The last group of inmates have left Marion Adjustment Center.
The Kentucky Department of Corrections data shows that on Sept. 16, 14 inmates were being housed at the private prison in St. Mary.
As of Sept. 17, MAC was no longer listed in the state’s daily count reports (available here: http://goo.gl/gHhMz).
I apologize for not reporting this sooner. I had the information for last week’s paper, but among the various stories we juggle, I forgot to actually type it.
In early September, state officials told me that Sept. 30 would be the final day inmates would be housed at MAC.
Nancy Lyon, who has been a ministerial volunteer at the prison for several years, had called us to suggest writing a story on the last inmate. Knowing that the Enterprise had written a story about the first inmates at the prison back in 1986, we thought that would be a good idea to write about the last ones, too.
We contacted MAC, and they notified us that they would forward the request to Corrections Corporation of America (MAC’s parent company).
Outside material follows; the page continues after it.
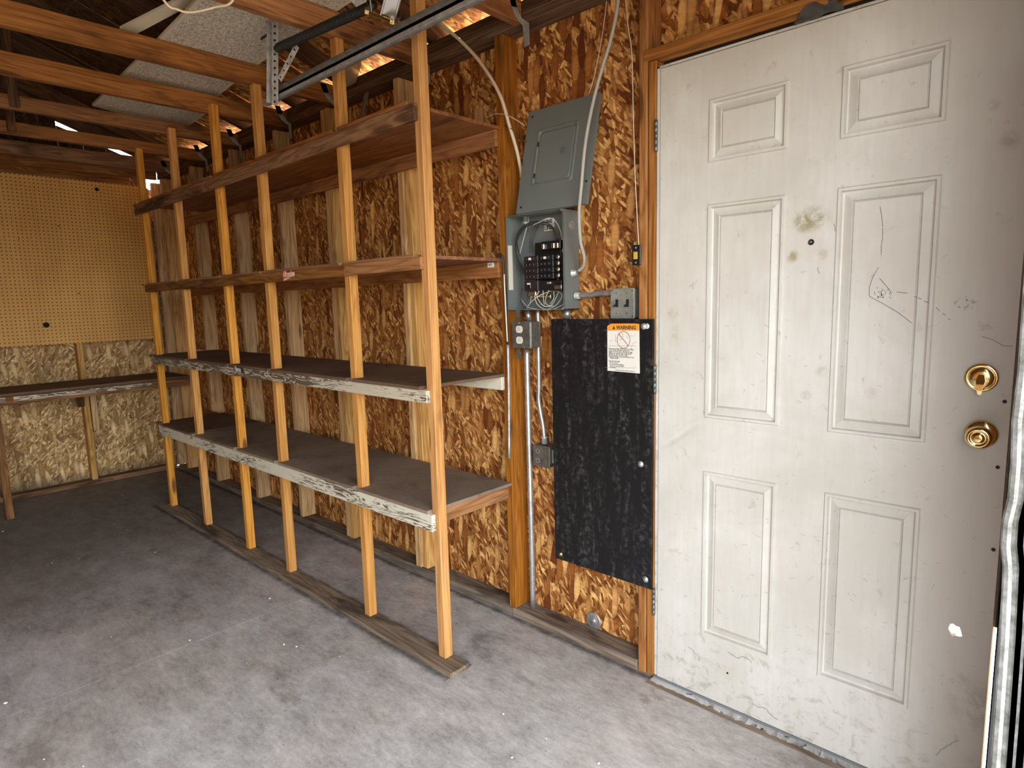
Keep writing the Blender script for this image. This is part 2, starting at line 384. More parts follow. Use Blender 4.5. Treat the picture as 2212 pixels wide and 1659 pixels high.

I never heard back about that request, so unfortunately, that story won’t happen.
I also know there are some CCA employees who remain at the prison to attend to some final details. The last time I asked, MAC officials informed me that they had been advised not to disclose exactly how many employees remain at the prison for security reasons.
For what it’s worth, the people I dealt with at MAC were always professional and courteous. That was true of both employees and inmates.
I also can’t help being reminded that we are at the time of year when MAC hosted its annual Human Kindness Organization (HKO) day at the prison. Clients from Marion County Industries and similar organizations in neighboring counties would go to the prison for a day of fun. I watched inmates run booths, play games and dance with people with varying degrees of physical and mental disability.
MAC celebrated its 20th anniversary shortly after I moved to Lebanon. I learned about the history of the grounds as a seminary and a commune before it became a prison. In that initial visit, I learned about a number of programs offered to inmates in hopes that they would have skills to stay out once they returned home.
Since then, I’ve been back to MAC for a variety of reasons. I was there during a visit by the Archbishop of Louisville. I’ve spoken with inmates involved in drug and alcohol treatment programs, in vocational training programs, even in a program to provide obedience training to dogs. My girlfriend even adopted one of the dogs, a Yorkie poo named Angus.
MAC contributed to the community in a number of ways, but at least for now, the state has decided it does not see a need to continue using it.
The prison faced a lot of opposition when it first came to Marion County. I also know lots of people are sad to see it close, although there are people who have questioned the need for private prisons since they first opened.
Regardless, my hope is that all of the prison employees have found or will soon find work elsewhere.